Police shoot hogs to save levees

Police shoot hogs to save levees near Burlington
Police shoot hogs to save levees near Burlington.” This is a recent headline story from the Des Moines Register. Apparently, the hogs are coming from a hog confinement facility that flooded in Oakville, Iowa (the site of some of the most severe flooding in the state). I’m not a fan of hog confinement operations. They stink. The smells emanating from their lagoons are atrocious and the treatment of the hogs inside stinks worse than the hogs themselves. I understand the rationale for killing these animals to save the levee. However, I do not have to like it.

Des Moines County Sheriff’s Department deputies are shooting hogs that are destroying the top of a levee north of town that is protecting thousands of acres of farm ground and dozens of homes.

“We don’t like having to do this, but we don’t have any choice,” said Sheriff Mike Johnstone.

The hogs are being shot as they appear on top of a drainage ditch levee that is holding back several miles of floodwater that poured into the area when an Iowa River levee near Oakville broke Saturday. The water moves south and enters what is known here as the “big ditch” and is carried on an east-west route to the Mississippi River. The threatened levee holds the water in the ditch.

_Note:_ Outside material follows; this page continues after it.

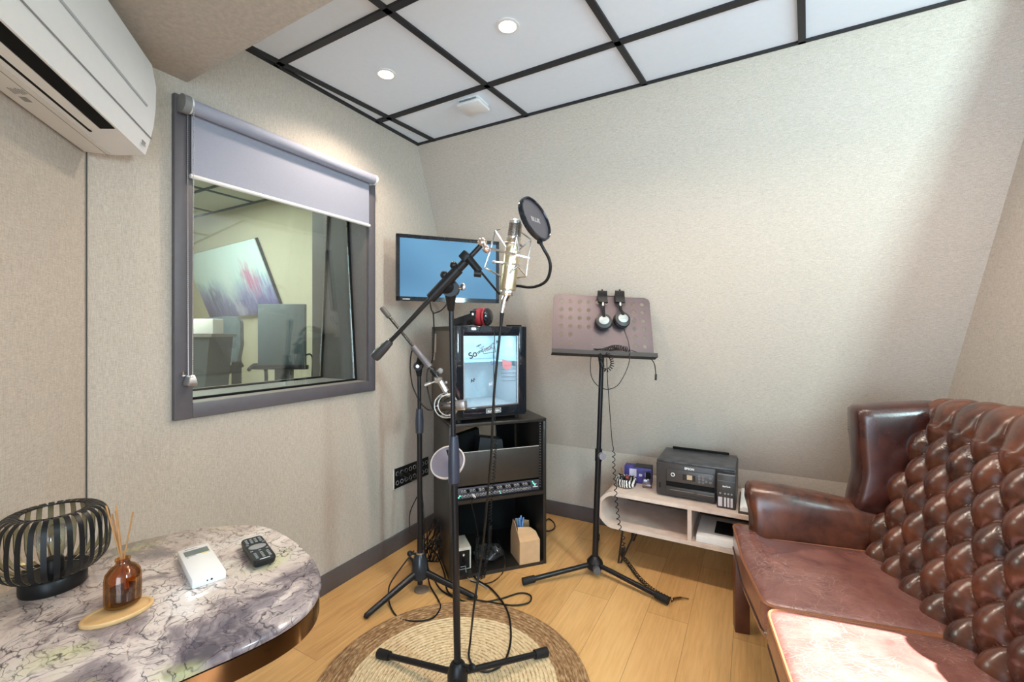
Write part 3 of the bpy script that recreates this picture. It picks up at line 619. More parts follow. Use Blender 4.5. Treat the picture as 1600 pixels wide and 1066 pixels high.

The hogs are from confinement facilities from the flooded Oakville area. Many drowned when the Oakville levee broke, but those that survived have been swept south by the current and are seeking high ground. And the levee is the only nearby ground.

“They’re crawling up the side of the levee and breaking down the plastic and the sandbags on the top,” said Johnstone. “It is destroying the levee. There’s no way to contain the hogs or round them up and there’s no way to get them out of the water.”

The animals are being shot with AR-15 rifles, Johnston said. He said about 15 had been killed as of early afternoon Wednesday. It is unknown how many hogs are in the area, but it is estimated to be in the hundreds “They get on top of the levee and try to jump over a three-foot berm at the top and their hooves are puncturing the plastic and tearing up the bags,” Johnston said. “If that levee breaks it’ll flood from there to Burlington.”

It’s an area about three miles wide and 12 miles long.